Пришел он около четырех утра. На следующий день повторилось то же самое.

Так продолжалось больше недели: чернее тучи уходил он после спектакля и возвращался лишь под утро. Я ничего не спрашивала.

А спустя дней десять он тихо сообщил мне: «Взяли Иду Лашевич. После того, как я ушел». И тут он рассказал мне, что сразу после увольнения он отправился к ней домой. Лашевичи жили в доме правительства на улице Серафимовича. Купив папиросы и водку, отец явился к ней со словами: «Я пришел к вам, как мужчина к мужчине. Будем коротать ночи за приятной беседой, попивая и покуривая».

«Я боялся, — рассказывал отец, — что за ней придут, когда она будем совсем одна. Ведь зто так страшно — уходить одному. Недаром говорят: «на миру и смерть красна». Но мой расчет оказался неверным — я считал, что после четырех уже не приходят, а ее забрали в шесть утра».

В эту ночь, после ареста Иды Лашевич, папа совсем не спал. Мы расхаживали с ним по длинному узкому коридору на Тверском бульваре. Отец курил одну папиросу за другой, главным образом помалкивал, а я разгуливала вместе с ним, совершенно забыв, что завтра в школу, что Эля, увидев свет в коридоре, может обрушиться на меня со скандалом, что уже светает… Меня переполняла гордость от папиного доверия ко мне, и гордость за него самого — такого мужественного, благородного, совсем как герой повести» Один в поле не воин» Шпильхагена, которую я тогда читала.

В эти минуты я не думала, что нам обоим после бессонной ночи предстоит нелегкий трудовой день. Мы были вместе, и мне все было нипочем.

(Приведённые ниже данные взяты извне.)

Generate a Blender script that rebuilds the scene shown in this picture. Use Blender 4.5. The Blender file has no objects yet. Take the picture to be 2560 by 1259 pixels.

Единственный страх, который преследовал меня в годы самой ранней юности, это что папу заберут прямо с улицы, и мы никогда больше не увидимся.

* * *

Но время шло. Уцелевшие, вернее временно уцелевшие, продолжали отстаивать свое право на» подвиг и труд».

Композитор Прокофьев, встретив как‑то Михоэлса, сказал: «Теперь нужно только работать. Только работать! В этом спасение!»В те годы (1937–1938) Прокофьев еще мог найти спасение в работе, хотя официальный поход на искусство уже начался.В январе 1936 года в» Правде» появилась редакционная статья» Сумбур вместо музыки», разгромившая оперу Шостаковича» Леди Макбет», а вслед за этим появилась столь же беспардонная критика его балета» Светлый ручей».С тех пор на долгие годы музыка Шостаковича была под запретом, как» формалистическая».

Отбросив привычное ханжество, власти впервые выступили против не» соцреалистического» стиля в искусстве, начав с самого отвлеченного из всех видов искусства — музыки.Прокофьева эта кампания тогда почему‑то не коснулась. Лишь в 1948 году его имя прозвучало рядом с именем Шостаковича в известном постановлении» О формализме в искусстве». Невзирая на государственные заботы, у товарища Сталина нашлось время собственноручно подписать приказ (!), запрещающий исполнение музыки композиторов — «формалистов» Шостаковича, Прокофьева и многих других.

Барственного, надменного Прокофьева ежедневно вызывали на собрания ССК, где он подвергался критике со стороны наиболее безграмотных и бездарных композиторов. Особенно усердствовал некто Захаров — специалист по частушкам и горький пьяница. Прокофьев сидел спиной к нему, не оборачиваясь, только шея его заметно багровела.Не выдержав пятилетней травли, Прокофьев заболел тяжелой гипертонией. Инсульт следовал за инсультом.5 марта 1953 года, в один день со Сталиным, Прокофьев скончался. Ему было 63 года.Это была та же медленная форма уничтожения, что и в случае с Таировым.